It doesn’t look like that will change any time soon. However, I doubt energy contracts will be left behind.
Let’s run down the most actively traded contracts for crude, gasoline, and heating oil. First, crude oil:
The December contract has chopped around a key level of former support at 85. Despite the sloppy nature of the chart, I don’t hate a long position here. But that's only if it’s above 85.
Keep in mind crude oil has been messy, so you’ll want to give it room to breathe. Plus, potential resistance comes in at the July and August pivot highs around 96.
I’d much rather trade gasoline or heating oil for two reasons:
Crude oil futures have been a frustrating trade.
The gasoline and heating oil charts present cleaner, more well-defined levels to trade against.
I always have to protect my emotional capital. Taking on risk in crude oil does not suit me at the moment, even though I believe the path of least resistance is higher.
It’s hard to imagine crude oil breaking down in an environment where Exxon Mobil $XOM is printing new all-time highs.
Regardless, these next two charts are where it’s at for me!
Check out the December contract for gasoline futures:
We have a multi-month inverted head-and-shoulders reversal pattern with a well-respected horizontal neckline. It doesn’t get much better than this!
I like taking a swing as long as it’s above 2.615, targeting the contract high of 3.27.
Heating oil also presents a great level to trade against.

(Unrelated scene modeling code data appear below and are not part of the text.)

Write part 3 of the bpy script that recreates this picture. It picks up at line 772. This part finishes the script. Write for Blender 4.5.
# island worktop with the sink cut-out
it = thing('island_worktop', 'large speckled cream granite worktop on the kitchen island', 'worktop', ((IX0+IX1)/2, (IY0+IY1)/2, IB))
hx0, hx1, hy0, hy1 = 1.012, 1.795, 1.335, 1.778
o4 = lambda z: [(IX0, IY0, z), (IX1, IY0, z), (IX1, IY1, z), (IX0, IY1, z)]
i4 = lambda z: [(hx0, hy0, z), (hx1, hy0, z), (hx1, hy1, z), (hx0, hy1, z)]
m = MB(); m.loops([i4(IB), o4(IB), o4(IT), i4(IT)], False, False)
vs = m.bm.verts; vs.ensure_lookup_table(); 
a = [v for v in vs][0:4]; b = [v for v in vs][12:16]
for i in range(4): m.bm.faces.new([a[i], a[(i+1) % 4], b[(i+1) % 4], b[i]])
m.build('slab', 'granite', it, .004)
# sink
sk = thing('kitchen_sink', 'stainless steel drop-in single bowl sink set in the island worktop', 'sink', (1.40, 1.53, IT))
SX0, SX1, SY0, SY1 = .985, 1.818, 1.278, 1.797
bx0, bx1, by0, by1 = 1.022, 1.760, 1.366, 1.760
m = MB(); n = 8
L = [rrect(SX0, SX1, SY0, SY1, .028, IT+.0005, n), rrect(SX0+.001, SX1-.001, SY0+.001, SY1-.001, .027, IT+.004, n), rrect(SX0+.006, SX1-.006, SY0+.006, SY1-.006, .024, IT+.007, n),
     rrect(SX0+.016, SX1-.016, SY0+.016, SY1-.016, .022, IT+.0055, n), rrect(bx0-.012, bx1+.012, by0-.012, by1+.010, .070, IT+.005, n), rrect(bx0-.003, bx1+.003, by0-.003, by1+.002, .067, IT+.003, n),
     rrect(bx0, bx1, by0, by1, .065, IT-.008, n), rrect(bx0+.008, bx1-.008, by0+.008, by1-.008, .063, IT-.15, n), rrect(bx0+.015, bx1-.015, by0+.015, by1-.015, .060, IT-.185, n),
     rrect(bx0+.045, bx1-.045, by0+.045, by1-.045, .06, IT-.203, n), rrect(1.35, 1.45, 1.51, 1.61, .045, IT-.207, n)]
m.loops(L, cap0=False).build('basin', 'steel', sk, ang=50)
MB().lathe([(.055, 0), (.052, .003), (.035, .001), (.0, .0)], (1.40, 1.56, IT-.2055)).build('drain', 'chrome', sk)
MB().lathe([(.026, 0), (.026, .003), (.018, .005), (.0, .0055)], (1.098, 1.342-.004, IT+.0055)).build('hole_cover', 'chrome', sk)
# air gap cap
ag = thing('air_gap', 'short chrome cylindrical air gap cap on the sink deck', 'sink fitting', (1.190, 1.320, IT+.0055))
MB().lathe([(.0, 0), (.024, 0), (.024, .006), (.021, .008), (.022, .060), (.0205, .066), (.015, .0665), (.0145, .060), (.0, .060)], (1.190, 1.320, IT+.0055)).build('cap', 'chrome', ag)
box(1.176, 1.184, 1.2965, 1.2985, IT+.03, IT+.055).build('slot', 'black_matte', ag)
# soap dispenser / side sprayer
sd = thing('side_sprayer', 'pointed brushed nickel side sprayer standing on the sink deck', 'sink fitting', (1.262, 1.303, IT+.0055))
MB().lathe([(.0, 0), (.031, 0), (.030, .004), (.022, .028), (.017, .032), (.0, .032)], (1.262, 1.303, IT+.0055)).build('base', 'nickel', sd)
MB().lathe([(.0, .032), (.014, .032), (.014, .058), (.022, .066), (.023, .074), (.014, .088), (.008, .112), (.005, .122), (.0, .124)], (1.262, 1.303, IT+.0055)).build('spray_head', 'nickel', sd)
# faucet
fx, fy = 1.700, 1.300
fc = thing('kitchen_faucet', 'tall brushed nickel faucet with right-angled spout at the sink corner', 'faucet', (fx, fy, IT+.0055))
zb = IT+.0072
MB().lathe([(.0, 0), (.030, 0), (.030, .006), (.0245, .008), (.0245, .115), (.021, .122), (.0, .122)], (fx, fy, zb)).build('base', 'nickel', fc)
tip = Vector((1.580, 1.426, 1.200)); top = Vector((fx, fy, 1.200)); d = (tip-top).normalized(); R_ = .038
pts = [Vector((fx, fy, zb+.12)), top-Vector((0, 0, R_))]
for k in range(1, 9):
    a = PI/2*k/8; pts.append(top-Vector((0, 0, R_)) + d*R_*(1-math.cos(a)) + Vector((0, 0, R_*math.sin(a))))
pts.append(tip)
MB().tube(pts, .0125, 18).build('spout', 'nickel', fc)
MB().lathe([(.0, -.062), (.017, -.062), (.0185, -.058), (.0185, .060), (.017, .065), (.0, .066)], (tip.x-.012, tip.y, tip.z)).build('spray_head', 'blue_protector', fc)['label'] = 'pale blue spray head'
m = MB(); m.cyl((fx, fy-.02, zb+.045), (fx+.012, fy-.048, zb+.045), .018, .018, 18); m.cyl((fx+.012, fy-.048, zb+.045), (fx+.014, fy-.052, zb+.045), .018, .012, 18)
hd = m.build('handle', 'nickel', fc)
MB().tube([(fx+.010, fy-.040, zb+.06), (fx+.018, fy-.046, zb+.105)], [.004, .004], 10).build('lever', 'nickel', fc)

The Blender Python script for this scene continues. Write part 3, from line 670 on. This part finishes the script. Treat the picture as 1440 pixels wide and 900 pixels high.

Here’s another multi-month base churning below the June highs with two clear contact points finding resistance.
If and when demand is able to absorb overhead supply, we’re buying on strength with an upside objective of 4.38. But we can’t get long until a close above 3.85. That’s our level, not the June highs.
Buyers and sellers have shown us supply exists at the August and October pivot highs. Prices peaked in June on the heels of a speculative blow-off.
We’ll have to wait to see if those former contract highs come into play. For now, keep your eye on 3.85.
That’s it for today, just a quick review of a few energy contracts. With the unrelenting strength of energy stocks, these short-term bases will likely launch crude and its distillates on a fresh leg higher.
Stay tuned!
COT Heatmap Highlights
Commercial hedgers more than doubled their long position in cocoa, holding near a three-year extreme.
Commercials are buying gold again as they're back within 5% of their largest net-long position in three years.
And commercials favor the yen, coming within 10% of a three-year net-long record.